Tuesday, May 27, 2008

Remember Pat Tillman

There is a home-made sign above the 22 freeway in Garden Grove that says "Remember Pat Tillman." The sign kind of appeared out of nowhere, and I have to admit that it made me feel a little ashamed that I hadn't put something up about Pat prior to taking off for Memorial Day Weekend.

There still hasn't been enough done to preserve the memory of Tillman. The league's official website wasn't too interested in publishing stories on Tillman this weekend. Obviously it's a shame that Pat died defending our country on foreign soil instead of surprising some burglars with sword. Sometimes politics plays into these decisions, and that's just not right.

The problem is that Pat wouldn't have wanted all of the attention to himself. He likely never felt that he was above any of the other soldiers who have made the ultimate sacrifice for the country. Why should his life be celebrated more because he was an NFL football player? Does that make his life more valuable?

No, it doesn't. But whether he would have liked it or not, Pat is the face of the war. When we take the time to remember Pat, we are remembering all of those who have served. If we need reminders to think of Pat, what chance do the rest of them have, right?
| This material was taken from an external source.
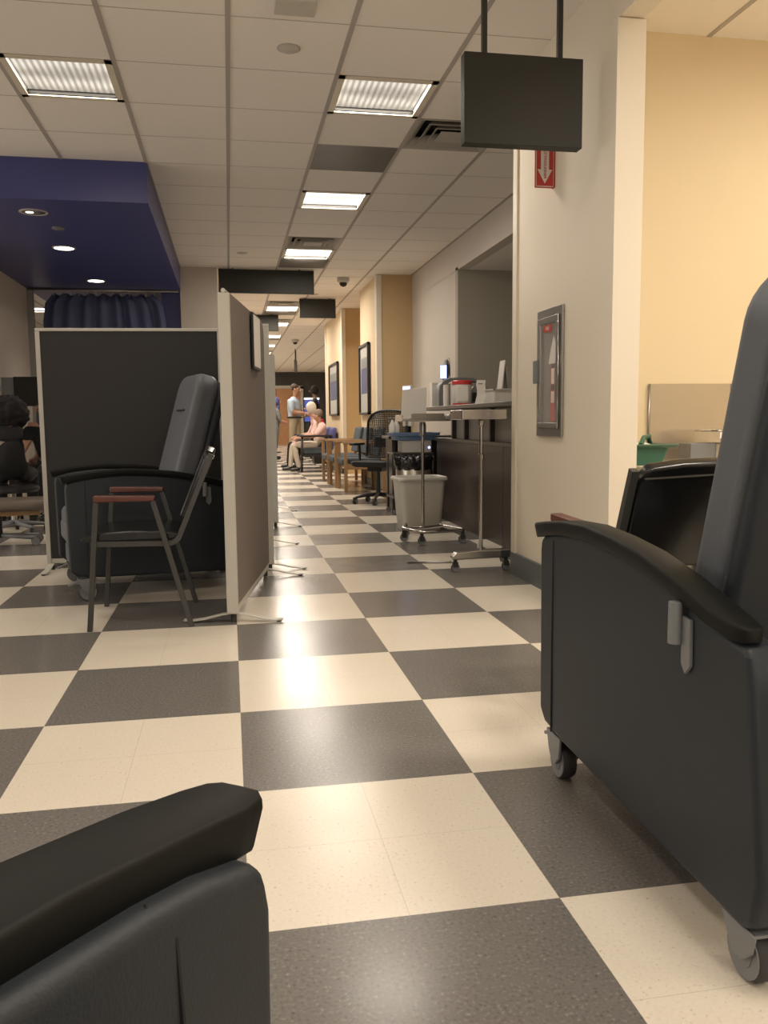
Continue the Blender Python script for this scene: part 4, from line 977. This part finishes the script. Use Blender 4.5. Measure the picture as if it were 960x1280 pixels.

Hopefully something should be done. The College Football Hall of Fame is putting Tillman on its ballot this season. And you could argue that his on-field college exploits might not have been enough to get him in, but he certainly deserves the induction. College football also could make a pretty incredible gesture by retiring his No. 42. All of these kids playing college football could use a reminder of what it is all about.

At least something more than a sign on a Southern California freeway.

4 comments:

Robster said...

Not only that, but we should also remember how the Bush administration and the Army swept the investigation into the circumstances of Tillman's death under the rug like Roger Goodell did with Spygate.

I don't have the links to the stories anymore, but E-Ticket on espn.com had a great four-part story on it.

buckyor said...

Don't know how to make this an active link, but here it is:

http://sports.espn.go.com/espn/eticket/story?page=tillmanpart1

Bokolis said...

Tillman's plight serves as a microcosm of our collective plight in the "War on Terror."

All war is based on deception and, just like the nation as a whole, he was duped into thinking he was undertaking some patriotic endeavor. I don't care to speculate on what we were doing in Afghanistan, but it sure as hell wasn't looking for bin Ladin. We were even fed a line of horsespit about how Tillman died, just so much propaganda.

Given that he was an elite level athlete and, apparently, reasonably intellegent, this man could have been an elite soldier. Nonetheless, the $h!t all went down as Tillman's unit was trying to tow a humvee through the desert. This seems typical of the (overall) badly managed process, as is putting him in a position to "fail." In real life, people who are put in these types of situations are the people that leadership wants to go away.

The Hatriot said...

To be fair, you should also put up a post about Bush giving up golf.